I can drive to get our food! It’s the least I can do after not growing it, not cooking it and ordering it merely with a few button pushes on my phone.
This same energy caused me to have a private meltdown earlier this week. As I was driving on the freeway, I saw a business vehicle advertising itself. What was their enterprise: They are a service that will come to your house and pick up all the dog poop in your back yard. Depending on the frequency of visits and size of your yard, this could cost a few hundreds of dollars a month.
Is this what we’ve come to? That we want dogs but we’re willing to pay someone else to deal with the mess? That we want food but are willing to pay the highest premium for the least effort and friction in the transaction?
To be clear, I do not fault these businesses for wedging their way into our grotesque economy and I certainly don’t blame anyone working these jobs in order to pay for their own food, clothing and shelter.
But it all feels too royal, too caste-like — an expanding privileged class ordering around an expanding service class. Fetch me this! Deal with that! I’ll be over here binge-watching or scrolling, pretending to be busy and important.
Even those who feel sheepish about it, like comedian Nate Bargatze in this SNL bit about DoorDash, are still participating. And plenty of people do it without a second thought, like it’s just normal and the way the world operates and moves forward.
This is different from technological advances that have added convenience to our lives. We no longer bring our clothes down to the stream to wash them and dry them on the rocks. We don’t have to start a fire every time we want to stay warm or cook food. Countless other automations and conveniences have emerged in over the past few generations.
Some of these advances have contributed to the decimation of better-paying manufacturing jobs, and plenty of that workforce has transitioned to the fast-growing service sector instead — roles that are often more volatile as part of the gig economy.
Just because the time we live in is further along chronologically doesn’t mean this is all progress. I don’t equate an easier life to a better life, although I feel like I’m in the minority there as more people bend toward the sun of convenience.
I think a lot of the knowledge workers who have participated gleefully or at least willingly in this growing class divide — fueled by the fulfillment of their conveniences and indulgences — will be in for a reckoning in the coming years.
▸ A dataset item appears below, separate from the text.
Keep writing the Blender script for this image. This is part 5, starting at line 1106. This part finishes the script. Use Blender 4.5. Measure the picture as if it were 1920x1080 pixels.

Artificial Intelligence sure seems poised to do to white collar workers what technological automation did to blue collar workers.
Maybe that’s a needed correction to help us get back to more people in the middle and fewer on the edges.
Hopefully it doesn’t feel like an apocalypse, but something between the extremes of hunting a deer to fend off starvation or instantly having a box of Cheez-Its (perhaps delivered to your waiting, expectant hands) might be closer to progress than the path we are on.